SIX OF THE BEST BUYS FOR NEXT SEASON THE KEY LOOKS FROM LONDON’S TOP SHOWS
Sports style at Kent & Curwen
Teamwork and an image of a 1920s Oxford boat race inspired Daniel Kearns at Kent & Curwen, in a collection of striped boating jackets and rugby shirts. The rose emblem and three lions crests nod to David Beckham – the business co-owner of the historical house. The brand also referenced its Hollywood Cricket Club heritage.
Off-duty cool at Dunhill
Never known for its casual clothes, despite being founded as an accessories maker for motor cars, Dunhill’s new creative director, Mark Weston, has ushered in a relaxed air with his debut collection, marrying tailoring that’s synonymous with the house with off-duty pieces, the crowning glory of which were soft suede bombers and dusky pastel jackets.
Wardrobe essentials at Lou Dalton
Designer Lou Dalton (one of the few female designers on the British menswear scene) has pinpointed exactly what makes a modern man’s wardrobe tick – a great pair of trousers, easy shirting and neat jackets with just the right dash of design nous.

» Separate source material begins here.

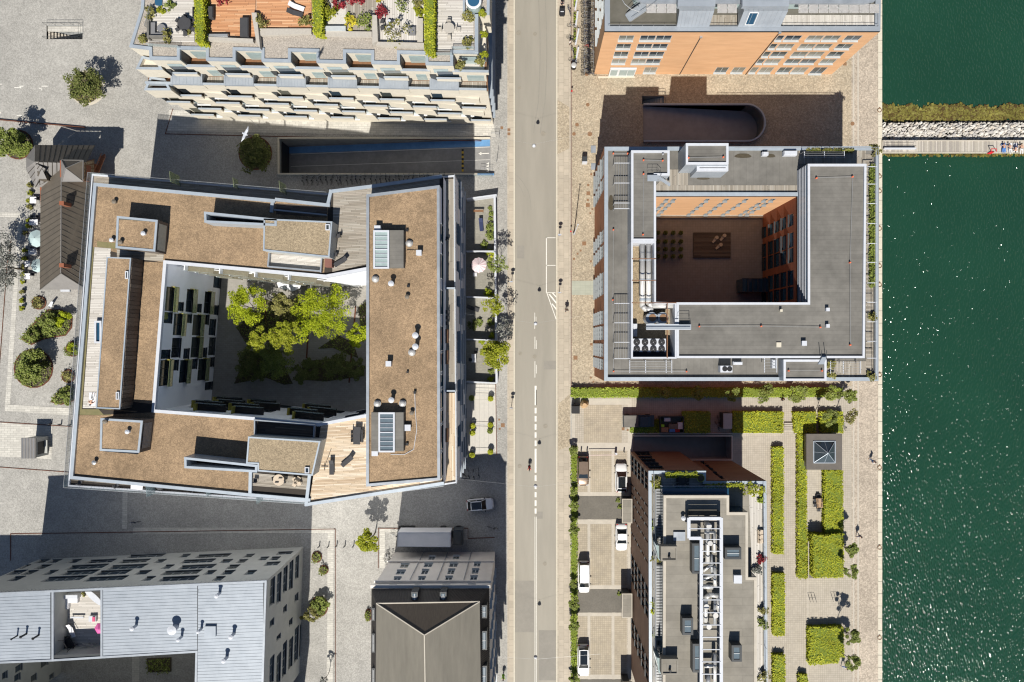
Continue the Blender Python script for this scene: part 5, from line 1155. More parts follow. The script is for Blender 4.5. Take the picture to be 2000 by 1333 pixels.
bush('red flowering plant against the left terrace wall',120,1200,.6,lf_mid,260,.2,zt,flower=lf_red); bush('small plant in the terrace corner beside the oval board',167,1159,.4,lf_olive,120,.18,zt)
t=thing('folded_bicycle','tangle of folded bicycles on the shaded end of the cut out terrace','bicycle',W(175,1262,zt)); M=MB()
for k in range(9): M.bar(W(155+rnd.random()*35,1255+rnd.random()*14,zt+.3),W(155+rnd.random()*35,1255+rnd.random()*14,zt+.9),.035)
M.build('frame',m_pipe,t)
lg=lounger('folding lounger on the roof terrace near the trampoline',m_cloth,m_steel); place(lg,142,1230,zt,R(20))
bb=bench=None
t=thing('plank_bench','long white plank on the cut out roof terrace','bench',W(153,1204,zt)); M=MB(); M.prism(wp(rect(141,1203,166,1206),zt),zt+.3,zt+.36); M.build('seat',m_white,t); M=MB(); M.prism(wp(rect(143,1203.3,144,1205.7),zt),zt,zt+.3); M.prism(wp(rect(163,1203.3,164,1205.7),zt),zt,zt+.3); M.build('leg',m_white,t)

# G: pale plastered warehouse with black mansard
ZG=15.9
G=thing('warehouse','pale plastered old warehouse with black tiled mansard and brown hip roof, bottom centre','building',(*w(850,1200,0),0))
Go=wp([(725.5,1151),(955.5,1149.5),(957,1420),(724,1420)],ZG)
gw=c4([(a,b,c,d) for a,b,c,d in ((1287,1335,359,378),(1446,1492,356,376),(1107,1158,409,430),(1262,1312,406,427),(1427,1478,404,425),(1583,1629,402,422),(1080,1134,452,475),(1240,1291,449,472),(1411,1461,447,470),(1571,1617,445,468),
 (1057,1109,497,521),(1217,1269,495,519),(1394,1446,493,516),(1560,1607,491,513),(1030,1080,549,566),(1195,1246,548,566),(1378,1428,547,565),(1546,1597,545,563))])
facade(G,'north_wall',Go[1],Go[0],0,ZG -.01,gw,m_plaster,m_frame,m_glass,nl=2,mid=True,rev=.12)
ge=[]
M=MB(); wall(M,Go[0],Go[3],0,ZG -.01); M.build('west_wall',m_plaster,G)
LE=(Vector(Go[2]) -Vector(Go[1])).length; M=MB()
windowsgrid(G,M,Go[2],Go[1],[(LE -2.2 -4.1*k -1.4,LE -2.2 -4.1*k) for k in range(5)],[(1.2+3.1*i,3.0+3.1*i) for i in range(5)],2,m_frame,m_glass_b,0,ZG -.01,rev=.12); M.build('east_wall',m_plaster,G)
nA,nB=Vector(Go[1]),Vector(Go[0]); L=(nB -nA).length; y0=nA.y
for zc_,dd in ((5.1,.22),(13.7,.3),(15.75,.4)): M=MB(); M.box(nB.x -.15,y0+.005,zc_ -.15,nA.x+.15,y0+dd,zc_+.15); M.build('cornice',m_plaster,G)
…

Alongside such failsafes is a selection of knits in merry, bold shades – guaranteed to create a stylish impact.
Modern suiting at E Tautz
Patrick Grant at E.tautz has always steadfastly mined a particular British subculture reference, mixed with a certain upright appropriateness and a general loosening of the seams. Those voluminous proportions are still in evidence – worn high-waisted with a blazer with a low seat – but alongside a focus on 1980s power-suit rigour, and pinstripes, rendered in bold form on jackets and shirts.
Best of British at Oliver Spencer
The designer cited London as a source of inspiration but alongside lightweight, urban suiting – the classic Nehru collar jackets and cropped trousers in breezy fabrics that are an Oliver Spencer hallmark – he ventured, aesthetically at least, to the seaside with a roster of blue shades in striped patterns, offset with dusk-peach tones. As fresh as a sea breeze and as easy to wear from Marylebone to Margate.
Minimalist cool at Wales Bonner
The designer – hailed as a wunderkind of London menswear, and one of Telegraph Luxury’s 2017 Visionaries – stripped away the decoration that was a hallmark of her gender-fluid men’s clothing to focus on a rigorous cut inspired by Nineties minimalism. The designer’s sharply cut tuxedo trousers and suits with elongated jackets and boot cut trousers offered a modern interpretation of tailoring.